If you find your purpose in living to gain more money or more things or more happiness or more power, then I warn you that you will never find eternal fulfillment. Lust can never be satisfied, and Sheol will press on you until your soul is devoured. Think about the end of your actions. What is the end of your life’s grand plans and achievements? When your legs tremble beneath you and you struggle to take your final breaths, what will matter the most to you? Now is the time to seek and find. Ask and be given. Seek eternal peace. Ask for eternal life. As long as you are here, it’s not too late.

We may wonder why our lives have to be so long.

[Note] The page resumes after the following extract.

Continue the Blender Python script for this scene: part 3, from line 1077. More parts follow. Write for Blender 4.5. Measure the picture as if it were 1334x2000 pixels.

I struggle with this question. How long, LORD? How long do we have to live here? But we should remember that there is purpose in every second that we live under the sun, and that we are truly blessed to be here. There is meaning in every breath. And just as living was for Paul the Apostle, it should be for us. To live is Christ. To die is gain. God knows how long we must remain, so we must trust him. And remember, life is short. Lay down your life for Christ, because then, and only then, you can pick it up and truly live.

Praise the LORD Almighty, for he is marvelous. All history past, present, and future, including the lives of you and me, whom He made to share with Him in His glory, is His story.